Thursday, July 4, 2013

Update - 4 July 2013

Elfreth's Alley, 2012

Happy Independence Day! Elfreth’s Alley’s history actually extends back to a time before the birth of the nation. The small street was formed early in the 1700s, and it was a witness to the American Revolution over 70 years later. Today the Alley is a poignant symbol of American history.


We are a few weeks into our summer excavation and things have been slow but steady! The Philly weather has been very rainy so we had to cancel a few dig days, which has set us back a bit, but we have still been making progress. Thanks to all the awesome volunteers how helped out in Temple University’s Anthropology Laboratory when the rain thwarted our digging plans. With the help of volunteers we relabled several bags of artifacts from the 2012 excavation season with the site number and appropriate catalog numbers.

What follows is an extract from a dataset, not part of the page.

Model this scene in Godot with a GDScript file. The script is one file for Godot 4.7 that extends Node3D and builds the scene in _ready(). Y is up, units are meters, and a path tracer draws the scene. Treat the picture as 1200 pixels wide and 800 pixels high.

Volunteers working in the Anthropology Lab

Despite the soggy conditions, we did manage to get in a few days of digging. At the end of June we focused on continuing excavation of Unit 13.
Volunteers working in Unit 13
 This past week we switched gears a little bit and started excavating shovel test pits in the back portion of the lot behind 124 and 126 Elfreth’s Alley.

Back portion of the property

Today the Elfreth’s Alley Association owns the property that extends to the south of the small garden wall; however, based on historic maps, the current property did not always extend that far back. Instead that back area comprised a separate lot and had an independent land deed. (This portion of the property was not associated with the current property on maps until after 1922.) The back area is not directly accessible from the street and does not appear to have been accessible in historic times either. It is still unclear how this land was utilized in the past and historical research on this area is ongoing. A late nineteenth century maps show a wooden structure on the property, but no indication is made of the function of the structure.
Volunteer working on STP

This past Monday and Tuesday we extended our excavation grid into this back area and started excavation of shovel test pits (STPs). The first STP (30S, 5E) we explored had very clear delineations between the soil levels. The ground surface was covered with reddish and gray gravel fill overlaying black plastic sheeting. This gravel appears to have been laid down in the 1980s for landscaping purposes. The gravel is followed by three other stats that are very sandy and loose with a lot of cultural material in them. Historic artifacts recovered include bottle glass, shell, redware, window glass, brick fragments, and nails. Digging was obstructed at a depth of approximately 1.4 feet below the ground surface due to the number of brick inclusions and a metal object in the north portion of the STP. Much of the material recovered was architectural in nature including a large quantity of brick indicating that perhaps there was also a brick structure on this property at one point.